# [Stated task]
Wherever the word "this" appears in the entries, copy the whole line.

[Data items]

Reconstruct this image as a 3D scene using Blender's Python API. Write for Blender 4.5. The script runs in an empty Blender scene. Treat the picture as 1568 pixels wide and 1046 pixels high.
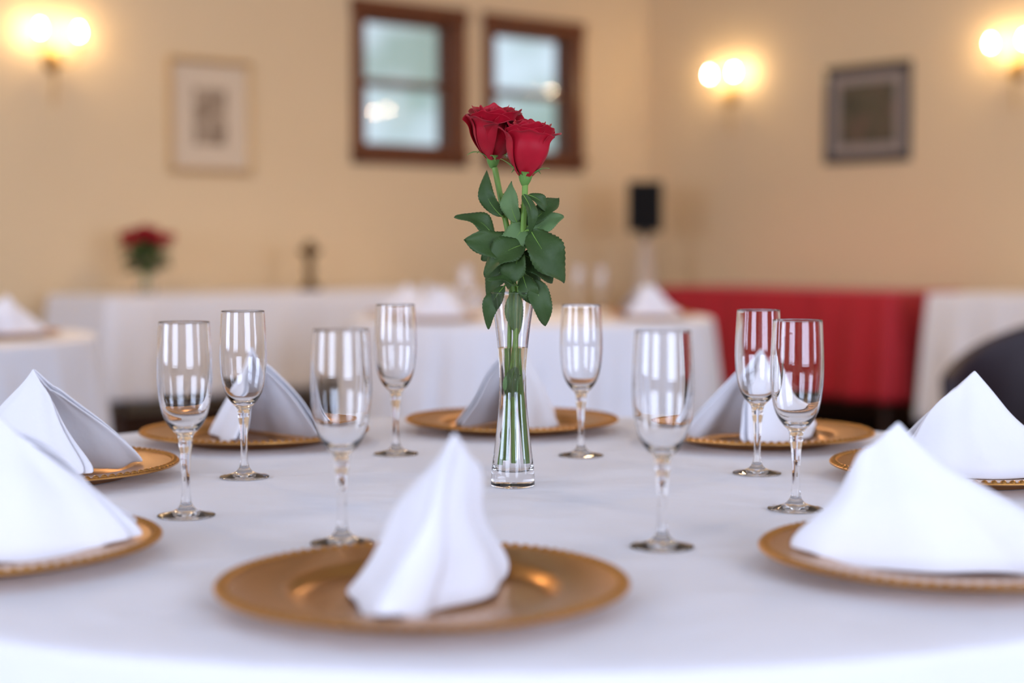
import bpy, math, random
from math import sin, cos, pi, sqrt, radians, exp
from mathutils import Vector, Matrix
random.seed(7)
scene = bpy.context.scene
try:
    scene.view_settings.view_transform = 'Standard'
    scene.view_settings.look = 'None'
except Exception: pass

# ------------------------------------------------------------ materials
def mat(name, col, rough=0.5, metal=0.0, trans=0.0, ior=1.45, emis=None, estr=0.0, sheen=0.0,
        bump=None, bscale=50.0, bdist=0.001, var=None, vscale=5.0, spec=0.5, sss=0.0):
    m = bpy.data.materials.new(name); m.use_nodes = True
    nt = m.node_tree; b = nt.nodes['Principled BSDF']
    b.inputs['Base Color'].default_value = (*col, 1)
    b.inputs['Roughness'].default_value = rough
    b.inputs['Metallic'].default_value = metal
    b.inputs['Transmission Weight'].default_value = trans
    b.inputs['IOR'].default_value = ior
    b.inputs['Specular IOR Level'].default_value = spec
    if sheen: b.inputs['Sheen Weight'].default_value = sheen
    if emis:
        b.inputs['Emission Color'].default_value = (*emis, 1)
        b.inputs['Emission Strength'].default_value = estr
    tc = nt.nodes.new('ShaderNodeTexCoord')
    if bump:
        n = nt.nodes.new('ShaderNodeTexNoise'); n.inputs['Scale'].default_value = bscale
        n.inputs['Detail'].default_value = 3
        nt.links.new(tc.outputs['Object'], n.inputs['Vector'])
        bp = nt.nodes.new('ShaderNodeBump'); bp.inputs['Strength'].default_value = bump
        bp.inputs['Distance'].default_value = bdist
        nt.links.new(n.outputs['Fac'], bp.inputs['Height'])
        nt.links.new(bp.outputs['Normal'], b.inputs['Normal'])
    if var:
        n2 = nt.nodes.new('ShaderNodeTexNoise'); n2.inputs['Scale'].default_value = vscale
        n2.inputs['Detail'].default_value = 4
        nt.links.new(tc.outputs['Object'], n2.inputs['Vector'])
        mx = nt.nodes.new('ShaderNodeMix'); mx.data_type = 'RGBA'
        mx.inputs[6].default_value = (*col, 1); mx.inputs[7].default_value = (*var, 1)
        nt.links.new(n2.outputs['Fac'], mx.inputs[0])
        nt.links.new(mx.outputs[2], b.inputs['Base Color'])
    return m

M_wallL = mat('wall_paint_cream', (0.78, 0.61, 0.39), 0.7, bump=0.1, bscale=60, var=(0.75, 0.58, 0.36), vscale=2)
M_ceil = mat('ceiling_paint', (0.85, 0.80, 0.72), 0.8, bump=0.1, bscale=40)
M_floor = mat('floor_dark_carpet', (0.018, 0.009, 0.007), 0.9, bump=0.4, bscale=200, var=(0.03, 0.015, 0.011), vscale=12, spec=0.15)
M_wood = mat('window_wood', (0.11, 0.028, 0.010), 0.35, var=(0.18, 0.055, 0.02), vscale=8)
M_wood2 = mat('dark_wood', (0.05, 0.02, 0.010), 0.4, var=(0.08, 0.035, 0.016), vscale=10)
M_base = mat('baseboard_wood', (0.16, 0.06, 0.03), 0.4, var=(0.1, 0.04, 0.02), vscale=8)
M_cloth = mat('white_tablecloth', (0.86, 0.86, 0.92), 0.85, sheen=0.15, bump=0.8, bscale=4.5, bdist=0.02, spec=0.2)
M_napk = mat('white_napkin_cotton', (0.84, 0.84, 0.89), 0.85, sheen=0.1, bump=0.6, bscale=28, bdist=0.004, spec=0.2)
M_red = mat('red_tablecloth', (0.42, 0.006, 0.018), 0.6, sheen=0.15, var=(0.52, 0.010, 0.026), vscale=4)
M_gold = mat('antique_gold_metal', (0.60, 0.31, 0.088), 0.28, metal=0.95, bump=0.2, bscale=400, bdist=0.0004, var=(0.46, 0.21, 0.055), vscale=14)
M_glass = mat('clear_glass', (1, 1, 1), 0.0, trans=1.0, ior=1.45)
M_water = mat('water', (1, 1, 1), 0.0, trans=1.0, ior=1.33)
M_rose = mat('rose_petal', (0.26, 0.0, 0.009), 0.5, sheen=0.05, var=(0.50, 0.003, 0.022), vscale=40, bump=0.12, bscale=120, bdist=0.0008, spec=0.3)
M_leaf = mat('rose_leaf', (0.020, 0.052, 0.011), 0.52, var=(0.052, 0.095, 0.024), vscale=25, bump=0.5, bscale=160, bdist=0.0010, spec=0.35)
M_leaf2 = mat('rose_leaf_pale', (0.085, 0.16, 0.055), 0.6, var=(0.13, 0.21, 0.08), vscale=25, bump=0.4, bscale=160, bdist=0.0008, spec=0.3)
M_stem = mat('rose_stem', (0.12, 0.26, 0.03), 0.45, var=(0.20, 0.34, 0.06), vscale=30)
M_sepal = mat('rose_sepal', (0.12, 0.26, 0.05), 0.5)
M_brass = mat('brass_aged', (0.55, 0.36, 0.14), 0.3, metal=1.0)
M_bulb = mat('bulb_glow', (1, 0.85, 0.6), 0.3, emis=(1.0, 0.72, 0.40), estr=160)
M_fill = mat('fill_lamp_glow', (1, 0.9, 0.8), 0.3, emis=(1.0, 0.70, 0.40), estr=80)  # glow of the added fill lamps on the ceiling
M_candle = mat('candle_sleeve', (0.85, 0.78, 0.62), 0.5)
M_black = mat('speaker_black', (0.008, 0.007, 0.008), 0.5, bump=0.3, bscale=300)
M_grille = mat('speaker_grille', (0.008, 0.008, 0.009), 0.8, bump=0.6, bscale=500, spec=0.2)
M_cover = mat('beige_stretch_cover', (0.62, 0.52, 0.42), 0.8, bump=0.2, bscale=100)
M_chair = mat('dark_plum_upholstery', (0.022, 0.014, 0.022), 0.5, bump=0.2, bscale=150, var=(0.035, 0.022, 0.032))
M_goldfr = mat('pale_gold_frame', (0.60, 0.40, 0.18), 0.4, metal=0.3, var=(0.5, 0.32, 0.14), vscale=20)
M_darkfr = mat('ebony_frame', (0.035, 0.022, 0.018), 0.3)
M_mat = mat('picture_mat', (0.70, 0.58, 0.44), 0.8)
M_matg = mat('picture_mat_grey', (0.34, 0.29, 0.26), 0.7)
M_bronze = mat('bronze_dark', (0.16, 0.10, 0.045), 0.4, metal=0.7)

def art_mat(name, cols, scale):
    m = bpy.data.materials.new(name); m.use_nodes = True
    nt = m.node_tree; b = nt.nodes['Principled BSDF']; b.inputs['Roughness'].default_value = 0.5
    tc = nt.nodes.new('ShaderNodeTexCoord'); n = nt.nodes.new('ShaderNodeTexNoise')
    n.inputs['Scale'].default_value = scale; n.inputs['Detail'].default_value = 5
    r = nt.nodes.new('ShaderNodeValToRGB')
    while len(r.color_ramp.elements) < len(cols): r.color_ramp.elements.new(0.5)
    for i, c in enumerate(cols):
        e = r.color_ramp.elements[i]; e.position = 0.3 + 0.4 * i / (len(cols) - 1); e.color = (*c, 1)
    nt.links.new(tc.outputs['Object'], n.inputs['Vector'])
    nt.links.new(n.outputs['Fac'], r.inputs['Fac']); nt.links.new(r.outputs['Color'], b.inputs['Base Color'])
    return m
M_art1 = art_mat('sketch_art', [(0.10, 0.07, 0.05), (0.34, 0.25, 0.17), (0.62, 0.50, 0.38)], 14)
M_art2 = art_mat('landscape_art', [(0.03, 0.03, 0.02), (0.10, 0.085, 0.05), (0.17, 0.09, 0.07)], 7)

def pane_mat():
    m = bpy.data.materials.new('window_pane_glass'); m.use_nodes = True
    nt = m.node_tree
    for n in list(nt.nodes):
        if n.type != 'OUTPUT_MATERIAL': nt.nodes.remove(n)
    out = [n for n in nt.nodes if n.type == 'OUTPUT_MATERIAL'][0]
    t = nt.nodes.new('ShaderNodeBsdfTransparent'); g = nt.nodes.new('ShaderNodeBsdfGlossy')
    g.inputs['Roughness'].default_value = 0.0
    f = nt.nodes.new('ShaderNodeFresnel'); f.inputs['IOR'].default_value = 1.55
    mx = nt.nodes.new('ShaderNodeMixShader')
    nt.links.new(f.outputs[0], mx.inputs[0]); nt.links.new(t.outputs[0], mx.inputs[1])
    nt.links.new(g.outputs[0], mx.inputs[2]); nt.links.new(mx.outputs[0], out.inputs[0])
    return m
M_pane = pane_mat()

# ------------------------------------------------------------ mesh builder
class MB:
    def __init__(s): s.v = []; s.f = []; s.m = []
    def add(s, vs, fs, mi=0, M=None):
        o = len(s.v)
        for p in vs:
            p = Vector(p)
            s.v.append(tuple(M @ p) if M else tuple(p))
        for f in fs: s.f.append(tuple(i + o for i in f)); s.m.append(mi)
    def lathe(s, prof, seg=48, mi=0, M=None):
        vs = []; fs = []; idx = []
        for r, z in prof:
            if r < 1e-6: idx.append([len(vs)] * seg); vs.append((0, 0, z))
            else:
                st = len(vs); idx.append(list(range(st, st + seg)))
                vs += [(r * cos(2 * pi * k / seg), r * sin(2 * pi * k / seg), z) for k in range(seg)]
        for i in range(len(prof) - 1):
            for k in range(seg):
                a, b, c, d = idx[i][k], idx[i][(k + 1) % seg], idx[i + 1][(k + 1) % seg], idx[i + 1][k]
                q = []
                for x in (a, b, c, d):
                    if x not in q: q.append(x)
                if len(q) >= 3: fs.append(tuple(q))
        s.add(vs, fs, mi, M)
    def grid(s, fn, nu, nv, mi=0, M=None):
        vs = [fn(i / nu, j / nv) for j in range(nv + 1) for i in range(nu + 1)]
        fs = [(j * (nu + 1) + i, j * (nu + 1) + i + 1, (j + 1) * (nu + 1) + i + 1, (j + 1) * (nu + 1) + i)
              for j in range(nv) for i in range(nu)]
        s.add(vs, fs, mi, M)
    def box(s, x0, x1, y0, y1, z0, z1, mi=0, M=None):
        vs = [(x0, y0, z0), (x1, y0, z0), (x1, y1, z0), (x0, y1, z0), (x0, y0, z1), (x1, y0, z1), (x1, y1, z1), (x0, y1, z1)]
        s.add(vs, [(0, 3, 2, 1), (4, 5, 6, 7), (0, 1, 5, 4), (1, 2, 6, 5), (2, 3, 7, 6), (3, 0, 4, 7)], mi, M)
    def tube(s, pts, rad, seg=12, mi=0, M=None):
        pts = [Vector(p) for p in pts]; n = len(pts)
        if not isinstance(rad, (list, tuple)): rad = [rad] * n
        vs = []; fs = []
        a = Vector((0.13, 0.95, 0.21))
        for i, p in enumerate(pts):
            t = (pts[min(i + 1, n - 1)] - pts[max(i - 1, 0)]).normalized()
            e1 = a - t * a.dot(t)
            if e1.length < 1e-4: e1 = Vector((1, 0, 0)) - t * t.x
            e1.normalize(); e2 = t.cross(e1)
            for k in range(seg):
                th = 2 * pi * k / seg
                vs.append(p + (e1 * cos(th) + e2 * sin(th)) * rad[i])
        for i in range(n - 1):
            for k in range(seg):
                fs.append((i * seg + k, i * seg + (k + 1) % seg, (i + 1) * seg + (k + 1) % seg, (i + 1) * seg + k))
        fs.append(tuple(range(seg - 1, -1, -1))); fs.append(tuple((n - 1) * seg + k for k in range(seg)))
        s.add(vs, fs, mi, M)
    def mesh(s, name, mats, smooth=True, ang=40):
        me = bpy.data.meshes.new(name); me.from_pydata(s.v, [], s.f)
        for m in mats: me.materials.append(m)
        me.polygons.foreach_set('material_index', s.m)
        me.polygons.foreach_set('use_smooth', [smooth] * len(s.f))
        me.validate(); me.update()
        import bmesh
        bm = bmesh.new(); bm.from_mesh(me)
        bmesh.ops.remove_doubles(bm, verts=bm.verts, dist=1e-6)
        bmesh.ops.recalc_face_normals(bm, faces=bm.faces)
        bm.to_mesh(me); bm.free()
        if smooth:
            try: me.set_sharp_from_angle(angle=radians(ang))
            except Exception: pass
        return me

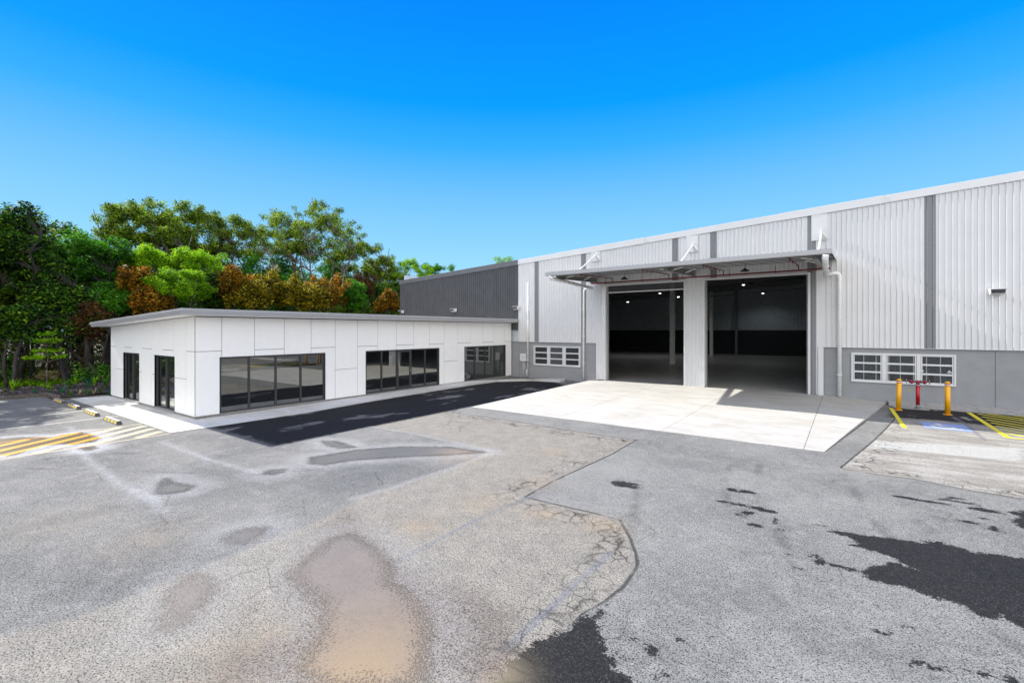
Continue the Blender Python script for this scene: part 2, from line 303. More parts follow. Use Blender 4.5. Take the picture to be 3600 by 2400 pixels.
def ground_fields(px, py):
    mx = lambda L: np.maximum.reduce(L)
    r = {}
    r['s_new'] = sd(px, py, POLY_NEW); r['s_old'] = sd(px, py, POLY_OLD); r['s_r'] = sd(px, py, POLY_R)
    r['s_pud'] = mx([sd(px, py, p) for p in PUDS])
    bl = [b-np.hypot((px-x)/a, (py-y)/b)*b for x, y, a, b in [(q[0], q[1], max(q[2], .03), max(q[3], .03)) for q in BLOBS]]
    nz = .045*np.sin(px*31+3*np.sin(py*17))*np.cos(py*27+2*np.sin(px*23))+.03*np.sin(px*63+py*41); bl = [b0+nz for b0 in bl]
    r['s_stain'] = mx([sd(px, py, STAIN), sd(px, py, STAIN_R), sd(px, py, WEDGE)]+bl)
    r['s_dc'] = sd(px, py, DARK_C)
    r['s_seam'] = mx([sl_(px, py, SEAM1, .055), sl_(px, py, SEAM2, .055), sl_(px, py, SEAM4, .07)])
    r['s_ridge'] = mx([sl_(px, py, RIDGE1, .10), sl_(px, py, RIDGE2, .09), sl_(px, py, SEAM3, .07), sl_(px, py, EDGE_BC[:3], .06)])
    oc = np.zeros(px.shape)
    for x, y, a, s in [(-3.8, 2.7, .7, .8), (-2.75, 3.55, .28, .8), (-4.7, 2.35, .7, .6), (-5.9, 5.5, .4, .45), (-5.7, 6.9, .6, .35), (-4.5, 7.15, .35, .5), (-3.4, 7.3, .4, .5), (-6.7, 10.9, .5, .4), (-8.3, 9.2, .6, .55), (-9.0, 2.6, .7, .25), (-11, 1.9, .8, .22), (-5.5, 8.6, .5, .3)]:
        oc = np.maximum(oc, s*np.exp(-((px-x)**2+(py-y)**2)/a**2))
    r['s_tyre'] = mx([sl_(px, py, [(x0+o_, 13.2), (x0+.35+o_, 10.5), (x0+1.3+o_, 7.5), (x0+3.1+o_, 4.2)], .10) for x0 in (-4.3, -1.9, .6) for o_ in (0, 1.75)]+[sl_(px, py, [(-22, 1.2+o_), (-16, 2.2+o_), (-11, 5.2+o_), (-8.5, 9+o_)], .10) for o_ in (0, 1.7)])
    r['f_ochre'] = oc
    mud = np.zeros(px.shape)
    for x, y, a, s in [(-19.6, 3.2, 1.8, 1.), (-5.6, 4.0, 1.0, .45), (-4.2, 3.4, 1.2, .8), (-6.6, 2.3, .8, .3), (-8.4, 9.4, .9, .7)]:
        mud = np.maximum(mud, s*np.exp(-((px-x)**2+(py-y)**2)/a**2))
    r['f_mud'] = mud; r['f_hatch'] = np.exp(-((px+19)**2/16+(py-3.2)**2/6)**2)
    r['s_patch'] = sd(px, py, PATCHR); r['s_shade_damp'] = mx([sd(px, py, EAVE_SHADE_DAMP), sd(px, py, CANOPY_SHADE)]); r['s_db'] = sd(px, py, DAMP_BIG); r['f_soft'] = np.exp(-(((px+5.6)/3.1)**2+((py-2.8)/2.4)**2)**2)
    return r
def add_fields(o, names=None):
    me = o.data; n = len(me.vertices); co = np.empty(n*3, np.float32); me.vertices.foreach_get('co', co); co = co.reshape(-1, 3)
    w = wloc(o); F_ = ground_fields(co[:, 0].astype(float)+w.x, co[:, 1].astype(float)+w.y)
    for k, v in F_.items():
        if names and k not in names: continue
        a = me.attributes.new(k, 'FLOAT', 'POINT'); a.data.foreach_set('value', np.clip(v, -9, 9).astype(np.float32))
def grid_obj(name, x0, x1, y0, y1, step, mat, z=0., parent=None):
    nx, ny = int((x1-x0)/step)+1, int((y1-y0)/step)+1
    X, Y = np.meshgrid(np.linspace(x0, x1, nx), np.linspace(y0, y1, ny)); V = np.stack([X.ravel(), Y.ravel(), np.full(X.size, z)], 1)
    i = np.arange((nx-1)*(ny-1)); a = (i//(nx-1))*nx+i % (nx-1); Fc = np.stack([a, a+1, a+1+nx, a+nx], 1)
    me = bpy.data.meshes.new(name); me.vertices.add(len(V)); me.vertices.foreach_set('co', V.astype(np.float32).ravel())
    me.loops.add(Fc.size); me.loops.foreach_set('vertex_index', Fc.astype(np.int32).ravel()); me.polygons.add(len(Fc))
    me.polygons.foreach_set('loop_start', np.arange(0, Fc.size, 4, dtype=np.int32)); me.polygons.foreach_set('loop_total', np.full(len(Fc), 4, np.int32))
    me.update(calc_edges=True); me.materials.append(mat); o = bpy.data.objects.new(name, me); col.objects.link(o)
    if parent: o.parent = parent
    return o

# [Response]
Reconstruct this image as a 3D scene using Blender's Python API. Write for Blender 4.5. The script runs in an empty Blender scene. Treat the picture as 1568 pixels wide and 1046 pixels high.
Continue the Blender Python script for this scene: part 2, from line 303. More parts follow. Use Blender 4.5. Take the picture to be 3600 by 2400 pixels.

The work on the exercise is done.